I was reading about HD wallets and it’s Master (Extended) Keys and I’m wondering about benefits of Passphrase. OK, so there is initially 512bit hash split into Master Private Key and Master Chain Code. 512bit is wide “enough” for Passphrase making sense here (brings benefits to entropy).
But at the end the key is still “only” 256bit long. So I’m looking for an answer to my theoretical question – when I have 256bit long seed + even maxed out 50 chars long Passphrase for Trezor HW there must exist at least one other combination of 256bit long seed words without Passphrase and having same master key?!? It seems to me, that Passphrase must “wrap-around” as 256bit key does not have “enough bits” to bring benefits for 256bit seed + 300bit Passphrase.
Note: The question is not about if such non-Passphrase SEED word combination can be found (sure brute-force only) or benefits of having hidden wallets. Also i’m aware that final strength of elliptic curve is being “only” 128bits. I can count number of combinations, probabilities etc. but that’s not the point here.
The chain code plays a role in deriving child keys. And the “master private key” is never actually utilized as a private key, its only role is to be the basis for the derivation algorithm.
Even with the same master key, your xpubs and wallet addresses will come out different.
Now, it so happens that exactly the same argument could be used for any specific key in the tree: given a 256bit seed and a 256bit passphrase, there must necessarily be some other seed + passphrase whose, e.g., Bitcoin segwit account 0 address 0 is the same.

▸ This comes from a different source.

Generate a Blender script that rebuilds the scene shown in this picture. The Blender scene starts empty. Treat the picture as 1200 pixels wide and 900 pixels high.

All the other addresses will be different, but that one will match.
This is not a problem in practice because finding a collision of this kind is exactly as likely as randomly generating someone else’s seed – that is, practically impossible.
Should I generate a Legacy/Taproot address and move my btc to it to avoid this theoretical situation?
I use seed + passphrase and store the money on the Segwit address that was set as default for btc on Model T
Or maybe I didn’t fully understand what you meant by that
You don’t need to do anything to “avoid theoretical situations”. Theoretical situations are just that – theoretical.
In theory I can pull out my Trezor now, and generate a wallet, and it’s gonna come out the same as yours, and I’ll have access to your bitcoins.
In practice this is never ever going to happen.
If you re-read the original post by @Bitcoin_Lover carefully, you’ll see that they are asking about a rather mathematical scenario: the total entropy of their master seed is 512 bits, but the keys are only 256 bits, so the entropy has “nowhere to go”, and some entropies must necessarily result in the same private keys. (because there are 2^512 total possible entropies but only 2^256 possible keys)
This is true in mathematical sense. But in practice, the 256bit keyspace is simply too large for anyone ever hitting this until the heat death of the universe.
English is not my native language, so I translate most of it through a translation and I also lack theoretical knowledge about seed generation and master key.
That’s why I saw your message where you say this:
It looks like a statement and it was a bit confusing
Maybe the wording could have been a little bit easier to understand
I am wondering if any seed that has more then 128bit of entropy, even matter for security because instead of attacking the seed they can just attack the elliptic curve?